AAPOR had hoped to publish the task force findings before this weekend’s convention, but Traugott says the work has been stalled by the hesitancy of pollsters to submit their methods and practices for peer review. He expects to report by mid-to-late summer, providing enough time before the general election for pollsters to tweak their methodology or improve their voter-screening questions.

“It does make for a challenge when you have public pollsters who won’t share their methods appropriately with others,” says Rob Daves, a Minnesota-based AAPOR past president. “Science is based on transparency and I’m not just talking about social science.”

The two most recent Democratic primaries last week did little to put those questions to rest. In an article published last week on the Pew Research Center’s website, two University of Washington researchers found that pre-election polling in Indiana deviated from the pattern found in earlier primaries.

“Clinton’s margin of victory should have been significantly larger than the two percentage points actually recorded and larger even than the 5-point margin that pre-election polls predicted on average,” wrote professors Anthony Greenwald and Bethany Albertson.

Pollsters, of course, point out that the lion’s share of the primary pre-election polling has been good.

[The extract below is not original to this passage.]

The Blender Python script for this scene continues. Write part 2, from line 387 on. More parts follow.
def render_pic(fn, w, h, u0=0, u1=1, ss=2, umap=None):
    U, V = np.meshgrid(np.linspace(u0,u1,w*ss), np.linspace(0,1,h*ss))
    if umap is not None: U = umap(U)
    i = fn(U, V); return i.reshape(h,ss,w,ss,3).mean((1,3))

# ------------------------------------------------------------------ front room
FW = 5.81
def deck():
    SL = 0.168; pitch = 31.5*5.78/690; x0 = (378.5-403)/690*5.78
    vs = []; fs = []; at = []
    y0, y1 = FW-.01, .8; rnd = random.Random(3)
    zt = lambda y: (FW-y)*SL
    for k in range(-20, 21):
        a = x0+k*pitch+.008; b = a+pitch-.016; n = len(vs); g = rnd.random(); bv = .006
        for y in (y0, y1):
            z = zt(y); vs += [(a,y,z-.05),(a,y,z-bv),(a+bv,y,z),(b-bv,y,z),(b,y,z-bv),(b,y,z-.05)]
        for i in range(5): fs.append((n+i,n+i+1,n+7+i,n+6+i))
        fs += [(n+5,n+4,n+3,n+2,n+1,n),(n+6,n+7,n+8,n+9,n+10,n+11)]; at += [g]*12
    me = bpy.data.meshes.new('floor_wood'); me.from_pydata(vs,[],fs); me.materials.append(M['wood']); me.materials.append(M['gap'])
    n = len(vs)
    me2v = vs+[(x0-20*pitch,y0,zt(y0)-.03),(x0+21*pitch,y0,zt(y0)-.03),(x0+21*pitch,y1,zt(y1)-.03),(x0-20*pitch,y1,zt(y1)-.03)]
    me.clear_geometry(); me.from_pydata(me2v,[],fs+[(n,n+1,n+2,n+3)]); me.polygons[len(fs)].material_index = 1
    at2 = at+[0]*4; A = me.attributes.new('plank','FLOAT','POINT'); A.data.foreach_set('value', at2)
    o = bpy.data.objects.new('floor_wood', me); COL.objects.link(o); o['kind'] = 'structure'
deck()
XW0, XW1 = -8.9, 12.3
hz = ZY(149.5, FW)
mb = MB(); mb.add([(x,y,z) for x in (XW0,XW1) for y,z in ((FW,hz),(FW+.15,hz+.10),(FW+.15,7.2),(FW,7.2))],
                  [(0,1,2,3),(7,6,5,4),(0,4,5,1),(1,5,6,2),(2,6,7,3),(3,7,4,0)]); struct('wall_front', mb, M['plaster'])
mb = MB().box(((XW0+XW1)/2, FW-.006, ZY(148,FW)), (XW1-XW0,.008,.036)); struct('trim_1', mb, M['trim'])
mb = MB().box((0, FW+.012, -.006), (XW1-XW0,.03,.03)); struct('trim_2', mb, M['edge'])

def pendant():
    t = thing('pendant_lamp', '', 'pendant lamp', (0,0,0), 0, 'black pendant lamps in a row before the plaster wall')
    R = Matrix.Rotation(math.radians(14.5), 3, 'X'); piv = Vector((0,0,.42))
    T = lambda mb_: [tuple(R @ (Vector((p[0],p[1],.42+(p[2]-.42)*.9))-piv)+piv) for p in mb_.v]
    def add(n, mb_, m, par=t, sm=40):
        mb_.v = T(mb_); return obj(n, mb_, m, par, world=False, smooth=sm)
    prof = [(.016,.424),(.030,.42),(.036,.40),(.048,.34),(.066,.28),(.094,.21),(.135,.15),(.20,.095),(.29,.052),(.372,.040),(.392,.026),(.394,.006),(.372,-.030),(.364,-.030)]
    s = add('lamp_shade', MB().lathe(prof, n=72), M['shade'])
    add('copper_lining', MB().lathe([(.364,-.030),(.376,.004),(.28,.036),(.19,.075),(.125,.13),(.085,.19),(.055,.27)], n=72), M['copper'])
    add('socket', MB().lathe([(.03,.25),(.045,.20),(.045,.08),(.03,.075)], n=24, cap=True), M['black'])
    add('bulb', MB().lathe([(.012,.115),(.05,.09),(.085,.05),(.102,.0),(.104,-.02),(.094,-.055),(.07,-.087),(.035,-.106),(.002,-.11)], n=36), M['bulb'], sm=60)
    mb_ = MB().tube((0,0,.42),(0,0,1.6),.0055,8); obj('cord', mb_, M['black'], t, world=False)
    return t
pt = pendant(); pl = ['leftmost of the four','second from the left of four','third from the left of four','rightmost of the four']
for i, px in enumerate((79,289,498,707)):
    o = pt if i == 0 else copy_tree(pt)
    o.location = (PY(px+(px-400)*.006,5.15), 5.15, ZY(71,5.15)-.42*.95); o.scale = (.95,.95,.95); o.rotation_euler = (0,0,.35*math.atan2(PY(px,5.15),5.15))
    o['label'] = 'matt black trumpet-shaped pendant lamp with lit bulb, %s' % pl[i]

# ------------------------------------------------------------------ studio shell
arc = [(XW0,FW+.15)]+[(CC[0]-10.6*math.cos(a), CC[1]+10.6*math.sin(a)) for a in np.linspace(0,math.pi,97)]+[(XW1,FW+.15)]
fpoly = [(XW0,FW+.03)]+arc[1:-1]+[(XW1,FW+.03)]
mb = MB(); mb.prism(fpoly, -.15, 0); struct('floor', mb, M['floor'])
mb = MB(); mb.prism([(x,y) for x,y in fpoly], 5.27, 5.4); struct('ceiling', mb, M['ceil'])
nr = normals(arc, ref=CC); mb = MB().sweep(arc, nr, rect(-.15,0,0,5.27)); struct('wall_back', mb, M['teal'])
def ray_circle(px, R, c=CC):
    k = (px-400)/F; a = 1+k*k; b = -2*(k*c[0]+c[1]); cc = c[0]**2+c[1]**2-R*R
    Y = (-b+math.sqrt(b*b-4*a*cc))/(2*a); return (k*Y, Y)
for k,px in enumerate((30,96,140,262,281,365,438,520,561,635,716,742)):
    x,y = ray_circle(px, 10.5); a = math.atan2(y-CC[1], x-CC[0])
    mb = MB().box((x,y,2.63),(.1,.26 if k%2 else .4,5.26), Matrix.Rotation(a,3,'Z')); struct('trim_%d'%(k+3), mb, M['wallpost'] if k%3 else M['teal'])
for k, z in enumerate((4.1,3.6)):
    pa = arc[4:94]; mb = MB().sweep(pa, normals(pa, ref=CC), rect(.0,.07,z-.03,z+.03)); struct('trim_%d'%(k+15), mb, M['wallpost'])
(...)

But the confluence of factors unique to the upcoming general election—a historic Democratic nominee who will be either an African American or a woman; an influx of new voters; the likelihood of unusually high turnout—nevertheless gives them reason for concern.

“My sense is that people are pretty nervous,” says AAPOR member Michael Hagen, the director of Temple University’s Institute for Public Affairs. “We’re in uncharted territory here, that’s for sure.”